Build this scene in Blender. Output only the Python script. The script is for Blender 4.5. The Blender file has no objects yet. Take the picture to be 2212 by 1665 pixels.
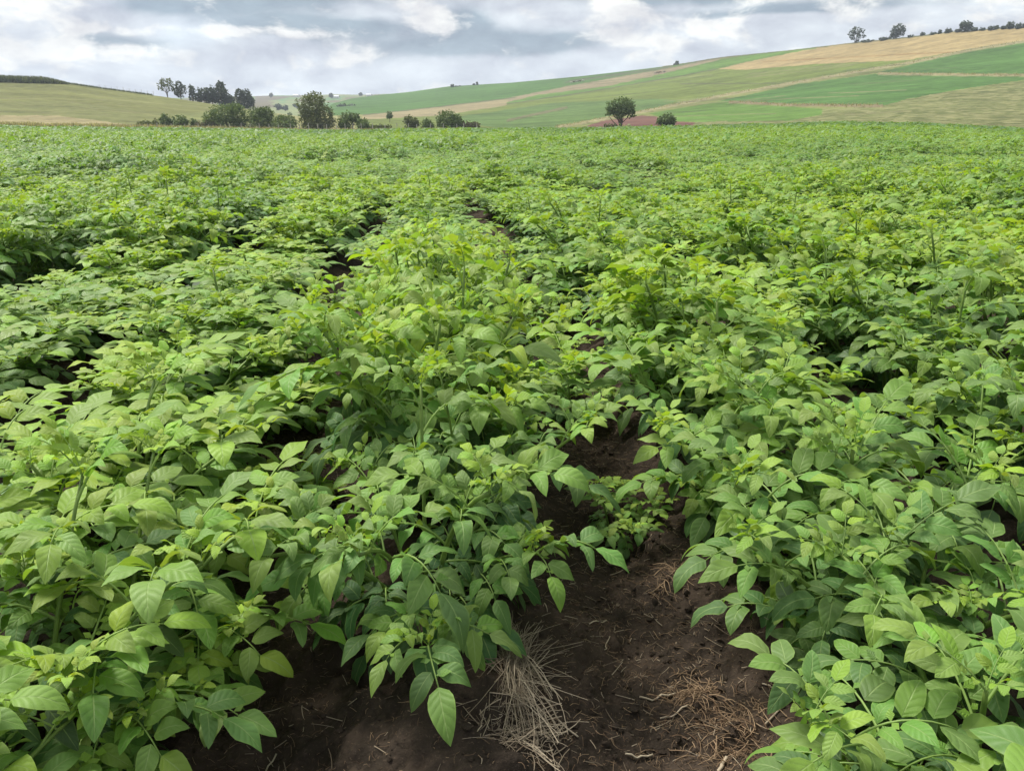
import bpy, bmesh, math, random
import numpy as np
from mathutils import Matrix, Vector

random.seed(11)
rng = np.random.default_rng(11)
sc = bpy.context.scene
COL = sc.collection

# ------------------------------------------------------------------ camera
# all picture measures are in a 2212 x 1665 copy of the photograph
W, H, F = 2212.0, 1665.0, 1703.0
HZ, CAMZ = 250.0, 1.30
P = math.atan((H / 2 - HZ) / F)
CP, SP = math.cos(P), math.sin(P)
cd = bpy.data.cameras.new('camera')
cd.sensor_width = 36.0
cd.lens = 36.0 * F / W
cd.clip_start, cd.clip_end = 0.05, 9000.0
cam = bpy.data.objects.new('camera', cd)
cam.location = (0, 0, CAMZ)
cam.rotation_euler = (math.pi / 2 - P, 0, 0)
COL.objects.link(cam)
sc.camera = cam

# ------------------------------------------------------------------ light
EXPO = 0.84
SUN_EL, SUN_AZ = math.radians(58), math.radians(-50)      # azimuth from +Y towards +X
sd = bpy.data.lights.new('sun', 'SUN')
sd.energy, sd.angle, sd.color = 3.7, math.radians(20), (1.0, 0.96, 0.88)
sun = bpy.data.objects.new('sun', sd)
sdir = Vector((math.sin(SUN_AZ) * math.cos(SUN_EL), math.cos(SUN_AZ) * math.cos(SUN_EL), math.sin(SUN_EL)))
sun.rotation_euler = sdir.to_track_quat('Z', 'Y').to_euler()
COL.objects.link(sun)


class NT:
    """small node-tree writer"""
    def __init__(s, nt):
        s.nt = nt
        nt.nodes.clear()

    def n(s, t, ins=None, **props):
        nd = s.nt.nodes.new(t)
        for k, v in props.items():
            setattr(nd, k, v)
        for k, v in (ins or {}).items():
            if isinstance(v, bpy.types.NodeSocket):
                s.nt.links.new(v, nd.inputs[k])
            else:
                nd.inputs[k].default_value = v
        return nd

    def m(s, op, a, b=0.0, c=0.0, clamp=False):
        return s.n('ShaderNodeMath', {0: a, 1: b, 2: c}, operation=op, use_clamp=clamp).outputs[0]

    def step(s, v, lo, hi, a=0.0, b=1.0):
        return s.n('ShaderNodeMapRange', {0: v, 1: lo, 2: hi, 3: a, 4: b}, interpolation_type='SMOOTHSTEP').outputs[0]

    def mix(s, f, a, b, bt='MIX'):
        def c(v):
            return v if isinstance(v, bpy.types.NodeSocket) else (v[0], v[1], v[2], 1.0)
        return s.n('ShaderNodeMix', {0: f, 6: c(a), 7: c(b)}, data_type='RGBA', blend_type=bt).outputs[2]

    def noise(s, vec, scale, detail=4.0, rough=0.55, lac=2.0, dist=0.0):
        return s.n('ShaderNodeTexNoise', {'Vector': vec, 'Scale': scale, 'Detail': detail, 'Roughness': rough,
                                          'Lacunarity': lac, 'Distortion': dist}).outputs[0]

    def link(s, a, b):
        s.nt.links.new(a, b)


# ------------------------------------------------------------------ sky
world = bpy.data.worlds.new('World')
sc.world = world
world.use_nodes = True
SKY_K = 0.12
k = NT(world.node_tree)
dirv = k.n('ShaderNodeTexCoord').outputs['Generated']
sep = k.n('ShaderNodeSeparateXYZ', {0: dirv})
dx, dy, dz = sep.outputs
zabs = k.m('MAXIMUM', dz, 0.0)
sky = k.n('ShaderNodeTexSky', sky_type='NISHITA', sun_disc=False, sun_elevation=SUN_EL, sun_rotation=SUN_AZ,
          altitude=2400.0, air_density=1.0, dust_density=1.5, ozone_density=1.0).outputs[0]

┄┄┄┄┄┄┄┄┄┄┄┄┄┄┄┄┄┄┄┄

### Task prompt
From the first line of the material down to the line containing "sc.camera = cam", inclusive, return each line exactly, skipping any picture.

### Worked answer
Build this scene in Blender. Output only the Python script. The script is for Blender 4.5. The Blender file has no objects yet. Take the picture to be 2212 by 1665 pixels.
import bpy, bmesh, math, random
import numpy as np
from mathutils import Matrix, Vector

random.seed(11)
rng = np.random.default_rng(11)
sc = bpy.context.scene
COL = sc.collection

# ------------------------------------------------------------------ camera
# all picture measures are in a 2212 x 1665 copy of the photograph
W, H, F = 2212.0, 1665.0, 1703.0
HZ, CAMZ = 250.0, 1.30
P = math.atan((H / 2 - HZ) / F)
CP, SP = math.cos(P), math.sin(P)
cd = bpy.data.cameras.new('camera')
cd.sensor_width = 36.0
cd.lens = 36.0 * F / W
cd.clip_start, cd.clip_end = 0.05, 9000.0
cam = bpy.data.objects.new('camera', cd)
cam.location = (0, 0, CAMZ)
cam.rotation_euler = (math.pi / 2 - P, 0, 0)
COL.objects.link(cam)
sc.camera = cam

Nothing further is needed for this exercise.